Chains of life



December 25, 2012


This never gets easy, this sadness that comes on holidays like this.

We talk about home and home coming, and realize that surviving means leaving many of those things behind – especially the people.

Once rich in family, I have become devoid of members – either scattered by the grim reaper or driven out of the state by high taxes.

Also, a huge part of the holiday has always been my best friend’s birthday for which we gathered each year on Christmas Eve to celebrate, a gathering that lost meaning with his death in March 1995.

Most of my closest family died in the years between 1989, when Uncle Harry died, to New Years Eve 2001-01 with the passing of my mother. A few lingered for the next decade, but the last of those I consider my elders or contemporaries passed this year, leaving a huge gap in my life – even though I had not seen Uncle Pete in a few years.

My family has for the most part consisted of wife, ex-wife and my daughter, and Christmas has usually involved a trip around the holidays to Scranton where my ex-wife and daughter live. Last year, I went west on Thanksgiving weekend, only to get struck with retina detachment that kept me blind for several months.

This year, I not only went west on Thanksgiving, but also Christmas weekend, staying over in a cheesy motel in Moscow where the wind howled and so did other woodland creatures, although it was the creaking bed that kept waking me, and, of course, the thought of time passing, and people missed, and loved ones past and present, part of that litany of love we profess but rarely accomplish.
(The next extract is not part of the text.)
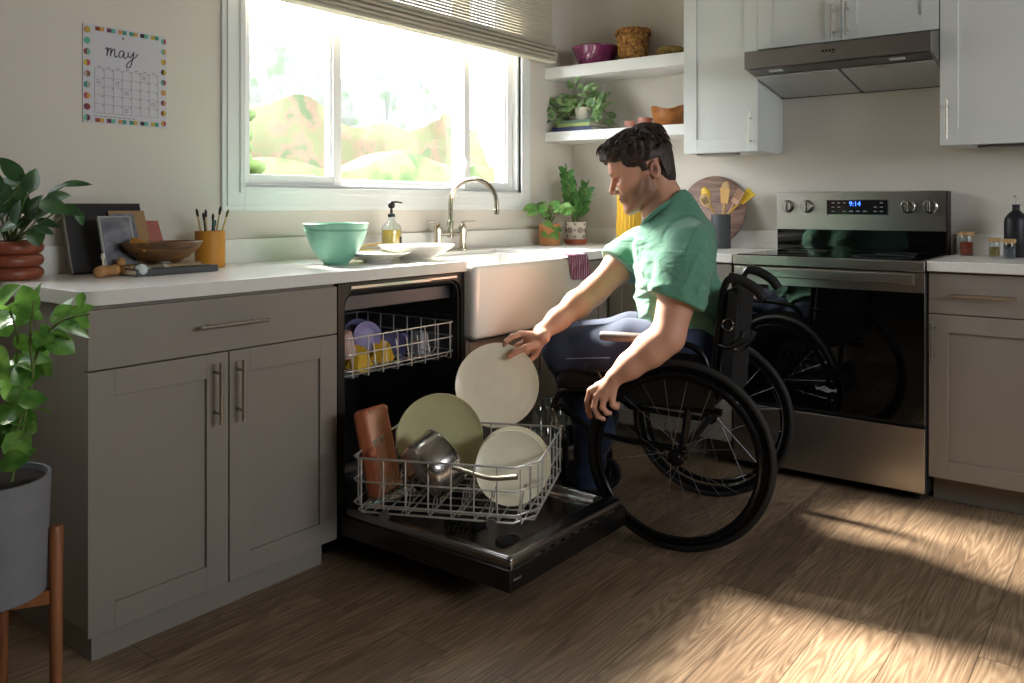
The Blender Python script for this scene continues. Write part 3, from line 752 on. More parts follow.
for i in range(7):
    x = .05+(LW-.09)*i/6
    g.tube([(x, 0, lz1), (x, 0, lz0+.025), (x, -.01, lz0), (x, -LL+.01, lz0), (x, -LL, lz0+.025), (x, -LL, lz1)], R_, 6, M=RK)
g.tube([(.03, -LL+.018, lz1), (.03, -LL+.018, lz0+.025)], R_, 6, M=RK)
lr = build('lower_rack', g, M_wire, dw, smooth=60)
for j in range(6):
    g = MB(); y = -.06-.085*j; g.tube([(.03, y, lz0), (LW-.03, y, lz0)], .0024, 6, M=RK)
    for i in range(11):
        x = .05+.036*i; g.tube([(x, y, lz0), (x, y-.012, lz0+.075)], .002, 6, M=RK)
    build('tine_row', g, M_wire, lr, smooth=60)
for (x, y) in ((.004, -.10), (.004, -.42), (LW-.004, -.10), (LW-.004, -.42)):
    g = MB(); g.lathe([(.0, -.005), (.015, -.005), (.015, .005), (0, .005)], (x, y, lz0-.004), 16, axis=(1, 0, 0), M=RK); build('rack_wheel', g, mat('wheel_grey', '5a5a5c', .5), lr)
# ================================================================ wheelchair (local: x forward, y toward the rider's left, z up)
HA = math.radians(104); MX, MY = -1.248, -1.422
M_frame = mat('frame_black', '101012', .32, .3)
M_tire = mat('tire_rubber', '161616', .62, bump=.3, bs=200)
M_rim = mat('rim_black', '1b1b1d', .25, .6)
M_hoop = mat('push_rim_black', '222224', .22, .8)
M_spoke = mat('spoke_steel', '6c6c6e', .35, .8)
M_fab = mat('black_upholstery', '0a0a0b', .85, bump=.3, bs=300)
M_grey = mat('grey_tube', '5d5550', .5)
wc = thing('wheelchair', 'black manual wheelchair with large spoked wheels, parked beside the open dishwasher', 'wheelchair', (MX+.046*math.cos(HA), MY+.046*math.sin(HA), 0), HA)
def P_(name, mb, m, parent=wc, **k): return build(name, mb, m, parent, world=False, **k)
def wheel(y, side):
    R = .310; c = (0, y, R)
    t = P_('wheel', MB(), M_rim) if False else None
    g = MB(); g.tube([(R-.0125)*Vector((math.cos(a), 0, math.sin(a)))+Vector(c) for a in np.linspace(0, 2*PI, 73)[:-1]], .0135, 12, closed=True)
    tyre = P_('wheel', g, M_tire)
    g = MB()
    prof = [(.286, -.009), (.290, -.011), (.290, .011), (.286, .009), (.272, .008), (.268, 0), (.272, -.008)]
    P = []
    for a in np.linspace(0, 2*PI, 65)[:-1]:
        P.append([(r*math.cos(a), y+h, R+r*math.sin(a)) for r, h in prof+[prof[0]]])
    g.grid(P, closed_u=True); build('rim', g, M_rim, tyre, world=False)
    ph = y+side*.030
    g = MB(); g.tube([(.262*math.cos(a), ph, R+.262*math.sin(a)) for a in np.linspace(0, 2*PI, 65)[:-1]], .0095, 10, closed=True)
    for k in range(6):
        a = k*PI/3+.3; g.tube([(.262*math.cos(a), ph, R+.262*math.sin(a)), (.276*math.cos(a), y+side*.008, R+.276*math.sin(a))], .004, 6)
    build('push_rim', g, M_hoop, tyre, world=False)
    g = MB(); g.lathe([(0, -.034), (.014, -.034), (.017, -.03), (.017, -.027), (.028, -.024), (.028, -.019), (.019, -.016), (.017, 0), (.019, .016), (.028, .019), (.028, .024), (.018, .027), (.016, .034), (.012, .038), (0, .038)], c, 24, axis=(0, side, 0))
    build('hub', g, M_rim, tyre, world=False)
    for k in range(20):
        a = 2*PI*k/20+.13; off = (.34 if (k//2) % 2 else -.34); fy = .021 if k % 2 else -.021
        h0_ = Vector((.026*math.cos(a+off*2.2), y+side*fy, R+.026*math.sin(a+off*2.2))); e_ = Vector((.274*math.cos(a), y, R+.274*math.sin(a)))
        build('spoke', MB().tube([h0_, e_], .0011, 6), M_spoke, tyre, world=False)
    return tyre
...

Scranton hasn’t changed much since my first visit there in mid-1971, nor over the decade that followed in which I lived an estranged existence from ex-wife and daughter, nor did it seem much altered from that day in July in 1982 when we reconnected, and have kept close since – a city in decade, whole at its core, but frail around its edges, buildings straight out of the turn of a century few are alive now to remember, sagging, gray, sad and full of the terrible social problems most declined economies face: drugs, prostitution, violence, and a fear of change.

Going back is always a trip through time. I always feel like the 32-year-old lost soul seeking forgiveness, returning to make up for past mistakes, and like that first time when I saw my daughter standing waiting for me in one of the small streets (only blocks from where she lives now) waiting for me, I was shocked at how innocent she looked, how previous, and how much like me she has become – naïve in the belief that love conquers all, and the by loving someone, you are not saving them, but yourself.

When I talked to my daughter about marriage, her response reminds me the opening lines of Women in Love, and the offers she’s had, and how she was more tempted not to marry, than to marry, knowing that marriage and love are an experience, but not always a good one, and she still holds out for that one experience that is worthy of temptation.

I am hardly an expert on love, only that when I love, I throw myself recklessly into it, for good or bad, and even when burned by its intensity or by my inability to make it work, I never stop – even for those like one striper I loved in the 1980s whose grave I visit regularly. I will never convince my daughter that love conquers all, and certainly do not believe that it is better to have loved and lost, then to not have loved at all – thinking, of course, of that line from Men in Black: “Oh yeah, why don’t you try it.”

I guess the best I can offer is that idea that sometimes, having people who we love in life, here or gone, near or far, endeared or estrange, provides us with those three ghosts we need most to make Christmas work in our lives, and to keep us from dragging around a chain of selfish acts in life in the afterlife. If we bear these chains in life, working loose the kinks that bind us, we need not worry about them in the next world where we can finally greet all those lost souls I ache over each Christmas, my mother, best friend, uncles and aunts, and then take our place on that line to greet those who love has bound us to in this world, hoping that they somehow manage to deal with their own chains before they get there.